▶ [AIM OF THE EXERCISE] Pull every "pixels" line out of the data below.

▶ [MATERIAL PROVIDED]
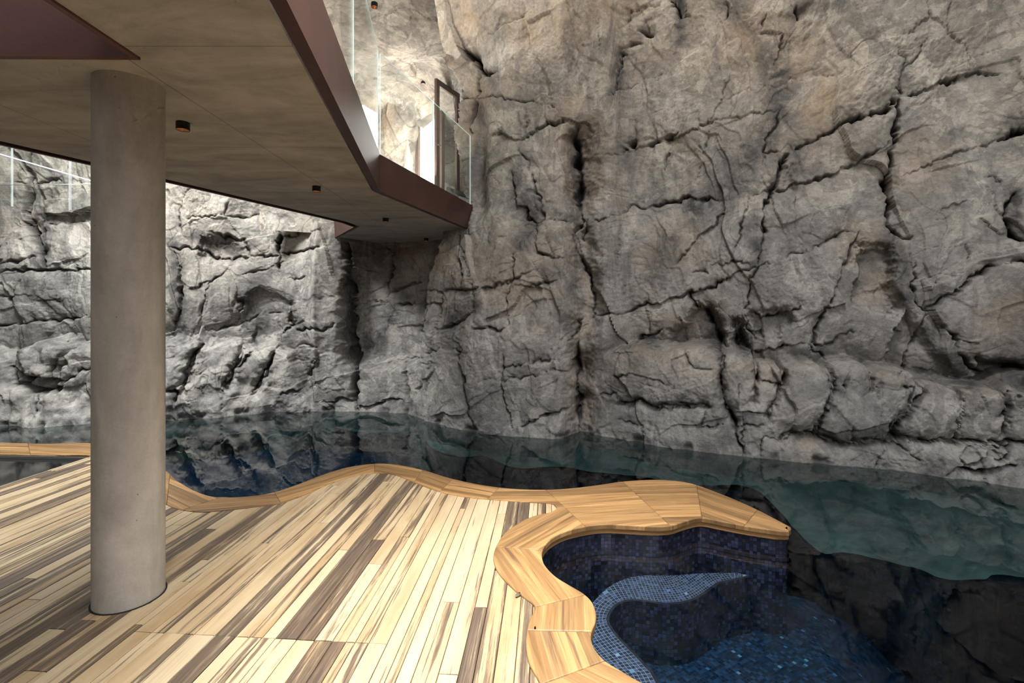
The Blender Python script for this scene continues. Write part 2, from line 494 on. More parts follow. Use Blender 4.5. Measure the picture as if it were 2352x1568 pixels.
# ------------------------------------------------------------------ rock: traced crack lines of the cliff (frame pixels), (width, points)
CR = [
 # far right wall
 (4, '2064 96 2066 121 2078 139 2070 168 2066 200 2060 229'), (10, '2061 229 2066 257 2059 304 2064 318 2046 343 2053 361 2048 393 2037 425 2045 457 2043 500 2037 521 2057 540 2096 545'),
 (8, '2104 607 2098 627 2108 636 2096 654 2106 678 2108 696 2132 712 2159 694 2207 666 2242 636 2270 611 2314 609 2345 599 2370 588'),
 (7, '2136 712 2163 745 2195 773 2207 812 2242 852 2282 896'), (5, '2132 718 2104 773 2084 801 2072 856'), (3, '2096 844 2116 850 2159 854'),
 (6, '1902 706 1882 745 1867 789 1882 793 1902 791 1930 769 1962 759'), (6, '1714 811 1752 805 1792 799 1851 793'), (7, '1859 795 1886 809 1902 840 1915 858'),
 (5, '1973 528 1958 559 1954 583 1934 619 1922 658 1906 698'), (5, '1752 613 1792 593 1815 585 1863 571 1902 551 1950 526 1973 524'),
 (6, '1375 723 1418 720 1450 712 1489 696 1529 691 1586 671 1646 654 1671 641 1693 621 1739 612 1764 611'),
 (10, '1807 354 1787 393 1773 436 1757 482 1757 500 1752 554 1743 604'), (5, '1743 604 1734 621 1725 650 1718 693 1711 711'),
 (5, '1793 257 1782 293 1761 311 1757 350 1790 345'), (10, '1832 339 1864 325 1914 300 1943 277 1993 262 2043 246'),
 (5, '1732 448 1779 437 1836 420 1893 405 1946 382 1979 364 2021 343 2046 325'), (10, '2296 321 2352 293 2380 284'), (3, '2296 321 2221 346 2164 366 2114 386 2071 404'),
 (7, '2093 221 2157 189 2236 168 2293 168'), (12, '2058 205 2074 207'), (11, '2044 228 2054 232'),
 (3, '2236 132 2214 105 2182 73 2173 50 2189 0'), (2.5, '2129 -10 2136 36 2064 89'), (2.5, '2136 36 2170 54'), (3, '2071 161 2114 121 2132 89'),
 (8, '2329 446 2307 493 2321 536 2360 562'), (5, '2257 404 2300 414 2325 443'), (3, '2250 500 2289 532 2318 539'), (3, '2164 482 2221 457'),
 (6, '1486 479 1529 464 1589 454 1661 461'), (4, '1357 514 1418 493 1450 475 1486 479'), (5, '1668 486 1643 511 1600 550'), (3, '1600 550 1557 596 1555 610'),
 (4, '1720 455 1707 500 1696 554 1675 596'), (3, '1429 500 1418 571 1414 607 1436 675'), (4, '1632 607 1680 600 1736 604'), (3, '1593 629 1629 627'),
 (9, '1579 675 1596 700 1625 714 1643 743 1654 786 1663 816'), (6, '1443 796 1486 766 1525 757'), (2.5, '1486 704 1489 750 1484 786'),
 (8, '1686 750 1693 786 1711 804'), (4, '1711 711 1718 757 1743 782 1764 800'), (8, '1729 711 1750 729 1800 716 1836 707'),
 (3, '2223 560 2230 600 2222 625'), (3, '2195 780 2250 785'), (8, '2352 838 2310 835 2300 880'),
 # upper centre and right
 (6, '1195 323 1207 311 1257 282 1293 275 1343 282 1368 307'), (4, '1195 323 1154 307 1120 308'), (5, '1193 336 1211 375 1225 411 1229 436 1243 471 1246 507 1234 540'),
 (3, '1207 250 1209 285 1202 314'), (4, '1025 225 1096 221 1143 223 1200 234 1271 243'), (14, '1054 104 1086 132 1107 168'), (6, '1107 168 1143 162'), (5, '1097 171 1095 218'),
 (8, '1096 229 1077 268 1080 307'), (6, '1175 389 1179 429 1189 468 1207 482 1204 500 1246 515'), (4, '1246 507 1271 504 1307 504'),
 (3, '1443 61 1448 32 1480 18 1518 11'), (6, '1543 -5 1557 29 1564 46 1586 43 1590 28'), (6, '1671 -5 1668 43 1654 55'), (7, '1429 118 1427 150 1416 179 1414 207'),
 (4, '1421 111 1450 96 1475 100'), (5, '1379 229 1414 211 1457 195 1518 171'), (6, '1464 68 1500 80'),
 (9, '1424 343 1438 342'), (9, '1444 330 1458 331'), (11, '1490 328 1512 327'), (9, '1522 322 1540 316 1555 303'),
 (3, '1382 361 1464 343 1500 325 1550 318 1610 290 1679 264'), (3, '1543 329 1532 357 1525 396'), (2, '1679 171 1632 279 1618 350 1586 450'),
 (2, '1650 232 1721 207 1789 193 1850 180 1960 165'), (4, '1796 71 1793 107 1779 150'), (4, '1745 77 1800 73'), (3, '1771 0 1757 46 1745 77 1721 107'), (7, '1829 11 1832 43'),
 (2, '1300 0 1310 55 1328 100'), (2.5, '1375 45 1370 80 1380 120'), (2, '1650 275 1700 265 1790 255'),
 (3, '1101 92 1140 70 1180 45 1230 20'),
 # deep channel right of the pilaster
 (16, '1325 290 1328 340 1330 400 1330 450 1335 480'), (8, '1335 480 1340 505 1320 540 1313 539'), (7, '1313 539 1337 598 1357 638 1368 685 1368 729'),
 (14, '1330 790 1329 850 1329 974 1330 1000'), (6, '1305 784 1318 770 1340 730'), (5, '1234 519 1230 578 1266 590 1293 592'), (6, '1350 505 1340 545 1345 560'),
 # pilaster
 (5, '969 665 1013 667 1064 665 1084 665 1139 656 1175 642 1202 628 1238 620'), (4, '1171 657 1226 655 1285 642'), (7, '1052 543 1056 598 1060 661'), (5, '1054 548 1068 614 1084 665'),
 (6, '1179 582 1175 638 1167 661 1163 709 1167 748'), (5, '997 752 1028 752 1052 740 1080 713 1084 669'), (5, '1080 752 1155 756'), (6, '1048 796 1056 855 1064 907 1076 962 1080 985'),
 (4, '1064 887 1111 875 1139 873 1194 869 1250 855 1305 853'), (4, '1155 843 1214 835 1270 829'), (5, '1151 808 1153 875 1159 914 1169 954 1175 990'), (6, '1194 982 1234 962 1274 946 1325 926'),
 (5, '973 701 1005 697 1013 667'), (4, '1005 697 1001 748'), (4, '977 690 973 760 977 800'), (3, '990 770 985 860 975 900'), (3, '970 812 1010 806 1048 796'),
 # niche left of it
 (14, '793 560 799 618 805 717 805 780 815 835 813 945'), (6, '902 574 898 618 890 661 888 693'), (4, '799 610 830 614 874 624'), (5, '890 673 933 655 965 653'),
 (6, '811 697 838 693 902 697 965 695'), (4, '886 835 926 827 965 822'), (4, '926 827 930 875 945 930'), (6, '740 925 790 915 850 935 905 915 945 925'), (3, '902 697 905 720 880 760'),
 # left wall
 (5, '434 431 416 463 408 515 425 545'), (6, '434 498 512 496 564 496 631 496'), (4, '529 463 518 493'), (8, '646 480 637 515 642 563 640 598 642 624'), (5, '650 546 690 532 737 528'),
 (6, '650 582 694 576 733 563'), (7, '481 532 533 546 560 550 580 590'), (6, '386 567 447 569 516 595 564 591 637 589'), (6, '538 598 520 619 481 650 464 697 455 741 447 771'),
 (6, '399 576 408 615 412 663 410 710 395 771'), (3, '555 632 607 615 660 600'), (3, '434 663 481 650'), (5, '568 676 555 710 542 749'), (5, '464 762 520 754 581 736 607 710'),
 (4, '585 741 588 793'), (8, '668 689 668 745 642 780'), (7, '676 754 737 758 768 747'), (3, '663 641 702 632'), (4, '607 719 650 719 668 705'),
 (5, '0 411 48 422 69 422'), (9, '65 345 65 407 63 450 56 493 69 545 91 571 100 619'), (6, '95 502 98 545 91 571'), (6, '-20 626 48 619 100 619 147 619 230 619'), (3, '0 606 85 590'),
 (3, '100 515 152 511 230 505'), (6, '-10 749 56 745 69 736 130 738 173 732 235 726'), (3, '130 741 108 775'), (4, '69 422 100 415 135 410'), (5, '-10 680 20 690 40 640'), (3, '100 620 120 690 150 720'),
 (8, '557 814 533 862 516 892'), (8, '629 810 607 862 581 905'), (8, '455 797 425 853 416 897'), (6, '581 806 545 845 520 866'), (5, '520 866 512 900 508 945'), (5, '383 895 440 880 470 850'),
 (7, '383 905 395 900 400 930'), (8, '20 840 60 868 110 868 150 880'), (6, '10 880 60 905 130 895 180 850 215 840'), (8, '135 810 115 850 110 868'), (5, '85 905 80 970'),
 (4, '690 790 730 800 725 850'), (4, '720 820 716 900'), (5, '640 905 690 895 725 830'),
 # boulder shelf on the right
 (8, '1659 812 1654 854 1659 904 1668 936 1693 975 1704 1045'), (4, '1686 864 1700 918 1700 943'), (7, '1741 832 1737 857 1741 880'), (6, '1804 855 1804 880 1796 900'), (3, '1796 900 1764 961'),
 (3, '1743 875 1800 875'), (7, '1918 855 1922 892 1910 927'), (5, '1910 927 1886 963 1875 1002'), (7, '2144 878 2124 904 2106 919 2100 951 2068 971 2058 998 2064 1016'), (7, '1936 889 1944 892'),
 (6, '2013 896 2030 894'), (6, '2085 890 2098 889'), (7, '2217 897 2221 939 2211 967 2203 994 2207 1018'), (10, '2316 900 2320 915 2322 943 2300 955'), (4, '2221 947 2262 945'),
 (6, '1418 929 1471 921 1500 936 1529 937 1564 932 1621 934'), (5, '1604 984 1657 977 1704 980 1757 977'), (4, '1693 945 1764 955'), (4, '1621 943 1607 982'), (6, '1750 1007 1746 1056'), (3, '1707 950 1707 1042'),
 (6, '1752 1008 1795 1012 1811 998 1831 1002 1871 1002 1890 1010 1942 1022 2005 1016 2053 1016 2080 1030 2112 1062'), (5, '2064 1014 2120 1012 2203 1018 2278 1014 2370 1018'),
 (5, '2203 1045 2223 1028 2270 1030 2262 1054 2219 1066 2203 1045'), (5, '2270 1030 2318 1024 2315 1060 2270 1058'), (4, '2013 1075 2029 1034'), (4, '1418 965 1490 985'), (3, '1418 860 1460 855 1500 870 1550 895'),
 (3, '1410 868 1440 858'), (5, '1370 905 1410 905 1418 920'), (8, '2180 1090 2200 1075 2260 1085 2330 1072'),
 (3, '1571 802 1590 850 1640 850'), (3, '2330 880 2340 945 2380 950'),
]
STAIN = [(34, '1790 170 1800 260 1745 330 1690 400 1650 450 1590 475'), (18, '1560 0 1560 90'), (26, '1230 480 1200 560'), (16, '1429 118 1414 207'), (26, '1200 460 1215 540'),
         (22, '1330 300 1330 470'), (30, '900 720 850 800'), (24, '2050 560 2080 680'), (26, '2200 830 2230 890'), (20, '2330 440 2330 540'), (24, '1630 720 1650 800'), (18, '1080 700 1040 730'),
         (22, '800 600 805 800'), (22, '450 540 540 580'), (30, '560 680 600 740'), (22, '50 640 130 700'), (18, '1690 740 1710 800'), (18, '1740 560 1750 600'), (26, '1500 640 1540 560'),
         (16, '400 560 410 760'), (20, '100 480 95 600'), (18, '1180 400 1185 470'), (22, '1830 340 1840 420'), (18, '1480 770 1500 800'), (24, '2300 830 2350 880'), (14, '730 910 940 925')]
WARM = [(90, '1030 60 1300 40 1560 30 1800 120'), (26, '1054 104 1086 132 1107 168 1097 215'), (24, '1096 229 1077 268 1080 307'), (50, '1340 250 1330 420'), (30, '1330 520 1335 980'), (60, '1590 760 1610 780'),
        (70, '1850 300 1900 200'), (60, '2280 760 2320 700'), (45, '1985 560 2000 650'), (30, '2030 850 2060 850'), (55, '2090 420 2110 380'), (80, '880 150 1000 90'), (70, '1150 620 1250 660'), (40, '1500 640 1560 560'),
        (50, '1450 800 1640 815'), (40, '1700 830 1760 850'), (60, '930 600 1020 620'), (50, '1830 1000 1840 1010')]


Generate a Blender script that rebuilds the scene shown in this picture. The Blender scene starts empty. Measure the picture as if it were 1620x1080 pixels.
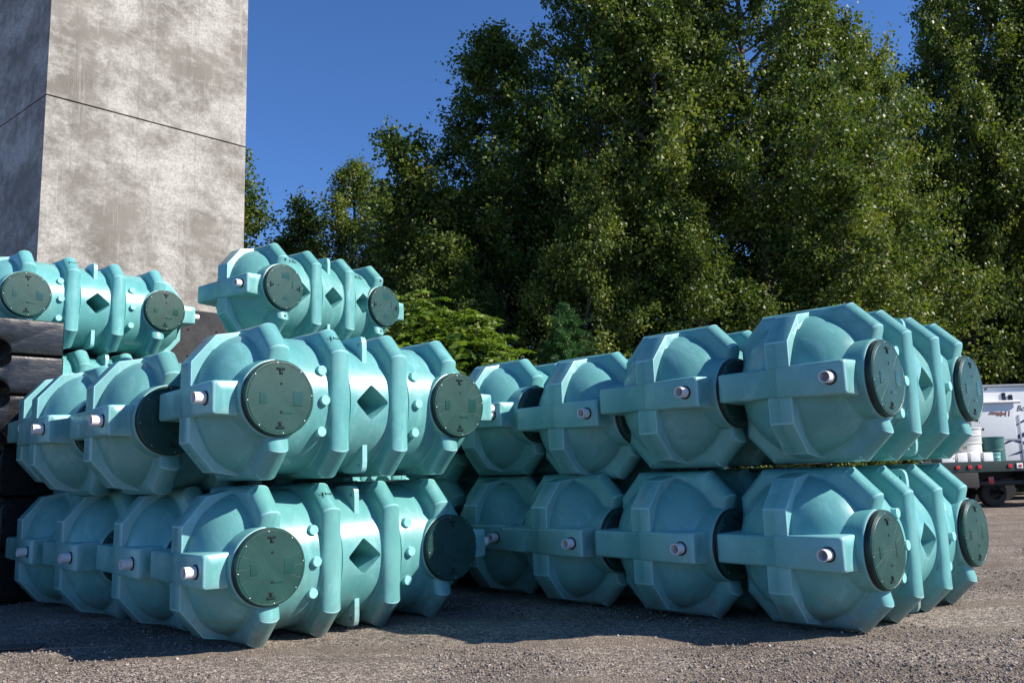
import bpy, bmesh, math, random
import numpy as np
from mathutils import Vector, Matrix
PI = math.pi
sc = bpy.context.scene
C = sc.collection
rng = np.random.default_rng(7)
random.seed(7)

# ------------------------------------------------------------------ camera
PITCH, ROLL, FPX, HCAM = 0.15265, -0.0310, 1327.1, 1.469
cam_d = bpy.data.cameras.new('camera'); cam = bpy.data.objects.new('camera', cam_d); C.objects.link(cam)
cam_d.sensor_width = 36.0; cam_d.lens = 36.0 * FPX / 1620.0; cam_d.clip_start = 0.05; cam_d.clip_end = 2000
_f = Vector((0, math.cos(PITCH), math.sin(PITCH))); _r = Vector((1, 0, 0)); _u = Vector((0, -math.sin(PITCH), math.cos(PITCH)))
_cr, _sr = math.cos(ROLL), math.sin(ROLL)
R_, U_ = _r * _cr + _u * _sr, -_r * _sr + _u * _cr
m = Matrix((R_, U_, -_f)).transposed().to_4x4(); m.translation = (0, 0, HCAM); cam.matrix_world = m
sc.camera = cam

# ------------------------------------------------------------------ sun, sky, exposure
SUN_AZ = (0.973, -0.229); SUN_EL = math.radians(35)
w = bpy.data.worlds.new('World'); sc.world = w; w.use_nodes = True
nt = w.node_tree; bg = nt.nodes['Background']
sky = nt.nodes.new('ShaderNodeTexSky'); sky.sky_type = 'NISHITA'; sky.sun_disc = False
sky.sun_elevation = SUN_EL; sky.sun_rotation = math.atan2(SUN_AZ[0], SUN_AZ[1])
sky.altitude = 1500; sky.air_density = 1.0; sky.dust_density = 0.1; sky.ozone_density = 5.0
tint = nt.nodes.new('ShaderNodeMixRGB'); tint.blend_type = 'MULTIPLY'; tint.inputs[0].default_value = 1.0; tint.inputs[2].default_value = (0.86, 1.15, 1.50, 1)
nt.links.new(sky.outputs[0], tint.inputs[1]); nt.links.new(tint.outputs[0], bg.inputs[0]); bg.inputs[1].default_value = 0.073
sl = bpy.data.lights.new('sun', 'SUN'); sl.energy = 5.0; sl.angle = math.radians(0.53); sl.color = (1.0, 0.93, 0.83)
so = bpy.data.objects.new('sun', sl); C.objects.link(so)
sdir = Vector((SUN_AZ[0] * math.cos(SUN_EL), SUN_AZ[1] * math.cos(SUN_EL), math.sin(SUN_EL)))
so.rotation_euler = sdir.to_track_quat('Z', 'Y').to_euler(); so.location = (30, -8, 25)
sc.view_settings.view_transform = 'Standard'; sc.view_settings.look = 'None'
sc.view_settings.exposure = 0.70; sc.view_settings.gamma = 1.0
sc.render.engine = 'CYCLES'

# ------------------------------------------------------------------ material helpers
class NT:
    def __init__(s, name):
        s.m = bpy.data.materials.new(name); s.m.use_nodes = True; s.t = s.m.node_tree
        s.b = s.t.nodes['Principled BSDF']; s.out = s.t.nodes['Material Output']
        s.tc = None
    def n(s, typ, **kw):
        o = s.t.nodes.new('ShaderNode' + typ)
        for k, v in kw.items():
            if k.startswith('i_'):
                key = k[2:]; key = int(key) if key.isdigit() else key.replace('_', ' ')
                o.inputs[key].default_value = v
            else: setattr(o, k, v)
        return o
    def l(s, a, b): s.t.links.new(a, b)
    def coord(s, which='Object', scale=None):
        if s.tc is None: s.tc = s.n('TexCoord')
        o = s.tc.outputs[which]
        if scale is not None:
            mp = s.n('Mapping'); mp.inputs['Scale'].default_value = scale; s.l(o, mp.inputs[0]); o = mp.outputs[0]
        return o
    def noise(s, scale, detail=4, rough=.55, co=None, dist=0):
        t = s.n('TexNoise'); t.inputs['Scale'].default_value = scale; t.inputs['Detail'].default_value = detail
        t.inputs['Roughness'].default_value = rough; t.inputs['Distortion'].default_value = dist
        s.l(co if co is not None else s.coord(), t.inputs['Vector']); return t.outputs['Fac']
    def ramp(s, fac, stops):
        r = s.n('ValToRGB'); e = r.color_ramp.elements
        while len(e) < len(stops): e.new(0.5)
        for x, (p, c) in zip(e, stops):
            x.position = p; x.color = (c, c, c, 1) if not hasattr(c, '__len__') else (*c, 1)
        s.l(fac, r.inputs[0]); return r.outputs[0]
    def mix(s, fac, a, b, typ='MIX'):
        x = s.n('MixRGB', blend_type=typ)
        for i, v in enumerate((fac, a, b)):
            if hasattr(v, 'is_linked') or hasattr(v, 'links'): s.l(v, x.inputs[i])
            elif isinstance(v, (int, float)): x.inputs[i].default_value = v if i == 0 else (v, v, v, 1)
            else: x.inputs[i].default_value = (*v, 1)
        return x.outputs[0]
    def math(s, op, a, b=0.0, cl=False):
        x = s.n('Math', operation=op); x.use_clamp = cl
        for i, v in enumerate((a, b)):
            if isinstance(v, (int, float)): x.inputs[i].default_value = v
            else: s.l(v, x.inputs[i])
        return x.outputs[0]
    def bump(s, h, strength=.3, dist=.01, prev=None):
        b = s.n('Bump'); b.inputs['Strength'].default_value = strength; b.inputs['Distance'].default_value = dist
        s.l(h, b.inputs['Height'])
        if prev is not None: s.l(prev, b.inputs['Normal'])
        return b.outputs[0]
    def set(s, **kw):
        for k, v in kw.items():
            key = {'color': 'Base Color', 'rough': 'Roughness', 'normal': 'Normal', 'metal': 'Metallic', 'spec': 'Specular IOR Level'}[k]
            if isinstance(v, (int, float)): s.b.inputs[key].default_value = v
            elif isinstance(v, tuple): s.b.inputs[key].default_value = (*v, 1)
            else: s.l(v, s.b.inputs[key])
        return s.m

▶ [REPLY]
The Blender Python script for this scene continues. Write part 2, from line 494 on. More parts follow. Use Blender 4.5. Measure the picture as if it were 2352x1568 pixels.
# ------------------------------------------------------------------ rock: traced crack lines of the cliff (frame pixels), (width, points)
Generate a Blender script that rebuilds the scene shown in this picture. The Blender scene starts empty. Measure the picture as if it were 1620x1080 pixels.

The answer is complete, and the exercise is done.